> _EXERCISE PROMPT_
From the opening line of the records through the line bearing "scene.camera = cam", set down every line exactly.

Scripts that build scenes
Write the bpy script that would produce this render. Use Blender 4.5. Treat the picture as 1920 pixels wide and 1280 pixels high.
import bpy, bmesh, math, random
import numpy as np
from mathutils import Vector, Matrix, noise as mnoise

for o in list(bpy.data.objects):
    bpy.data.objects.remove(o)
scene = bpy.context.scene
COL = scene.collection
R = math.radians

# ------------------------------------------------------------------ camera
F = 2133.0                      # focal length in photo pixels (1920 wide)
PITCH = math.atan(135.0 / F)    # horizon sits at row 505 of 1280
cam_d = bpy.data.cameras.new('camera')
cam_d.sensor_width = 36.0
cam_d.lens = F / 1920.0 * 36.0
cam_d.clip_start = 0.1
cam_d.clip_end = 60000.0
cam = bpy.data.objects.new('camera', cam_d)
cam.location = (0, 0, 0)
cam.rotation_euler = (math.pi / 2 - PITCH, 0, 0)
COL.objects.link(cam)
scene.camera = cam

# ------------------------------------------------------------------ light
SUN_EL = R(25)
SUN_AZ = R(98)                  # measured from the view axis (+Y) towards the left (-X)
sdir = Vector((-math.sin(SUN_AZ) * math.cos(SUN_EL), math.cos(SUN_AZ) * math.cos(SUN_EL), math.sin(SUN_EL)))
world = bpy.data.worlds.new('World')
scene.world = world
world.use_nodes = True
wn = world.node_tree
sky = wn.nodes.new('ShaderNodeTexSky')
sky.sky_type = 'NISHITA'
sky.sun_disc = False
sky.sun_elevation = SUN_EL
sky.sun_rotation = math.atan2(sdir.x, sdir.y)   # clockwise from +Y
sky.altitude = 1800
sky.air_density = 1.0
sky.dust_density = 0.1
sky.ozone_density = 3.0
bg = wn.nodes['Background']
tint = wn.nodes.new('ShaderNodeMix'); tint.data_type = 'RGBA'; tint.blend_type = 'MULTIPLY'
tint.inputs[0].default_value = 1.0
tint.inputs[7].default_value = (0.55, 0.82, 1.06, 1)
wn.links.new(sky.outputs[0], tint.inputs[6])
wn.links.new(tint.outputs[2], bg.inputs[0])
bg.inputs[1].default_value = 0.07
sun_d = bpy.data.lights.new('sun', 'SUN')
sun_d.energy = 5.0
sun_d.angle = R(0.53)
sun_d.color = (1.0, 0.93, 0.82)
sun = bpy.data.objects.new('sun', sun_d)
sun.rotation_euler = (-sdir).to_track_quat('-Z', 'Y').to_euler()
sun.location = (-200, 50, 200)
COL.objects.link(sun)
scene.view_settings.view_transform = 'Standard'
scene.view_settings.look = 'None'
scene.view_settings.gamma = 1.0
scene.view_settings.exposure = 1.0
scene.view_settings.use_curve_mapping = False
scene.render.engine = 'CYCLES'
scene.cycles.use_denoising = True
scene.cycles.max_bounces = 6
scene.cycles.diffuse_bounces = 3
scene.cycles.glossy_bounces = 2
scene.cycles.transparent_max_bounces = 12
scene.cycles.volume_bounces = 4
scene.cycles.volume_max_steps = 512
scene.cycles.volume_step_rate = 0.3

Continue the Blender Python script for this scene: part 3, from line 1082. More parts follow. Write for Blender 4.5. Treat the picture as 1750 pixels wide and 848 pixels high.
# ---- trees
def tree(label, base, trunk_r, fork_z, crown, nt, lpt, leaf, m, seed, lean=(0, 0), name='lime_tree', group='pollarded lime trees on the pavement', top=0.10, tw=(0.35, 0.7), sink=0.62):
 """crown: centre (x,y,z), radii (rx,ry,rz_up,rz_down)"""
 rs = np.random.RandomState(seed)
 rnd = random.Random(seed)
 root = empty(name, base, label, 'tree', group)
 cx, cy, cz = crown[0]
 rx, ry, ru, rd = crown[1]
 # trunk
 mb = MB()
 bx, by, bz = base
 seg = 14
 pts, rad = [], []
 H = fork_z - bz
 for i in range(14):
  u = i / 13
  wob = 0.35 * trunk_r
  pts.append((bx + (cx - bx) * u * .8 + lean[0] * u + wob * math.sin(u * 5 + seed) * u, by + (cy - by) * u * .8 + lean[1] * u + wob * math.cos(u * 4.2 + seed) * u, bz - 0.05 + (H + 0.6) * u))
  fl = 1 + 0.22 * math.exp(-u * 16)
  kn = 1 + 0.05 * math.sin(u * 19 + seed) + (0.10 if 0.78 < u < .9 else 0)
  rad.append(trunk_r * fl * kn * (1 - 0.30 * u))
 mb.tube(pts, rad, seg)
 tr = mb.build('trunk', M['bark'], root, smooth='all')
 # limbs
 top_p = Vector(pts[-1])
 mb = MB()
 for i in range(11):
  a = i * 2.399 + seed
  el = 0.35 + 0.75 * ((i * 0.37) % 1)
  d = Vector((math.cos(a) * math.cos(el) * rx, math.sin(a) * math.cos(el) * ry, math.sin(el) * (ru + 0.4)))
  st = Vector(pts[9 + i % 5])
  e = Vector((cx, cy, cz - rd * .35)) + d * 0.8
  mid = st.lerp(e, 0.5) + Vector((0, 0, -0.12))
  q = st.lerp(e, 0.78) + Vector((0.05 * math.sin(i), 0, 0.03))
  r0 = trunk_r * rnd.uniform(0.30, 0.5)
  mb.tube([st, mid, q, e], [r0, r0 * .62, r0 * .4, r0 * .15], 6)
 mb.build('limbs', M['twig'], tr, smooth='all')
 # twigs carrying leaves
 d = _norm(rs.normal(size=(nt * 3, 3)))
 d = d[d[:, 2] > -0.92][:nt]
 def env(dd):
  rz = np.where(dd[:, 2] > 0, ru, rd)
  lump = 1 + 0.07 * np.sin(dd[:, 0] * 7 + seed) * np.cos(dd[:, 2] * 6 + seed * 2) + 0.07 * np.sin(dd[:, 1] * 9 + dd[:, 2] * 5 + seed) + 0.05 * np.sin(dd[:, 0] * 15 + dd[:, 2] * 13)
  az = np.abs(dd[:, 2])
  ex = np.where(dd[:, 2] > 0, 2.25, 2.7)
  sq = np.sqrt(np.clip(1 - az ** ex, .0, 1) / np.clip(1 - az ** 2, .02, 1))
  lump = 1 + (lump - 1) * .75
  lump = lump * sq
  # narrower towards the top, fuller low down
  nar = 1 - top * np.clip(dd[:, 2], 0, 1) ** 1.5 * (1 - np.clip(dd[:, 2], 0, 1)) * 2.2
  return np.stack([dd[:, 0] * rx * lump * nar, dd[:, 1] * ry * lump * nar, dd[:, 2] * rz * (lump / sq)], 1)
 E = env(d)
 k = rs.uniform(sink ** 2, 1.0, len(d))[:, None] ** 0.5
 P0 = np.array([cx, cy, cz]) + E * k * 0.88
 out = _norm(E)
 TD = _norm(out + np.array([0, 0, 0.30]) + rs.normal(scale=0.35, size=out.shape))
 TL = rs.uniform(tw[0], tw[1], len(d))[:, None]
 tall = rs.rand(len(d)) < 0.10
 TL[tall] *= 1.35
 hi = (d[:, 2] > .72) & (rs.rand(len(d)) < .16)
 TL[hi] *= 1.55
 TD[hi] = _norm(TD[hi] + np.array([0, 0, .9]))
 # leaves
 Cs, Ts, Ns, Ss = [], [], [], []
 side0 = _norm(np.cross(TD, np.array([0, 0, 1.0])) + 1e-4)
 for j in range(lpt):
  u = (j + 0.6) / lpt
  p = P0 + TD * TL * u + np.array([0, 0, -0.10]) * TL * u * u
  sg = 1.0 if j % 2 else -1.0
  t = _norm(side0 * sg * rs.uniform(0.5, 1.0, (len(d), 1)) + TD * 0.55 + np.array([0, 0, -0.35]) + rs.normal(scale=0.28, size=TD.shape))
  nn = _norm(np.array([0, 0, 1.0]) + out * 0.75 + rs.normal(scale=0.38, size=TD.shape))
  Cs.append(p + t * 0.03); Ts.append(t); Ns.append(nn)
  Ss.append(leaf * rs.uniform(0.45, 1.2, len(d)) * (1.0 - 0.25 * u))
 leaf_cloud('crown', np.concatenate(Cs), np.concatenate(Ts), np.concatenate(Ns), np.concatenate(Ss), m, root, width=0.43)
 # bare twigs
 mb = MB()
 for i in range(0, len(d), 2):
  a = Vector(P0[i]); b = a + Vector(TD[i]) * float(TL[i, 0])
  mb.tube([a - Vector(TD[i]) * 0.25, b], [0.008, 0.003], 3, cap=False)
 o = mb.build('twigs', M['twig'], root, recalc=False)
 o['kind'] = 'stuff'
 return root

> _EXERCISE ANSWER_
Write the bpy script that would produce this render. Use Blender 4.5. Treat the picture as 1920 pixels wide and 1280 pixels high.
import bpy, bmesh, math, random
import numpy as np
from mathutils import Vector, Matrix, noise as mnoise

for o in list(bpy.data.objects):
    bpy.data.objects.remove(o)
scene = bpy.context.scene
COL = scene.collection
R = math.radians

# ------------------------------------------------------------------ camera
F = 2133.0                      # focal length in photo pixels (1920 wide)
PITCH = math.atan(135.0 / F)    # horizon sits at row 505 of 1280
cam_d = bpy.data.cameras.new('camera')
cam_d.sensor_width = 36.0
cam_d.lens = F / 1920.0 * 36.0
cam_d.clip_start = 0.1
cam_d.clip_end = 60000.0
cam = bpy.data.objects.new('camera', cam_d)
cam.location = (0, 0, 0)
cam.rotation_euler = (math.pi / 2 - PITCH, 0, 0)
COL.objects.link(cam)
scene.camera = cam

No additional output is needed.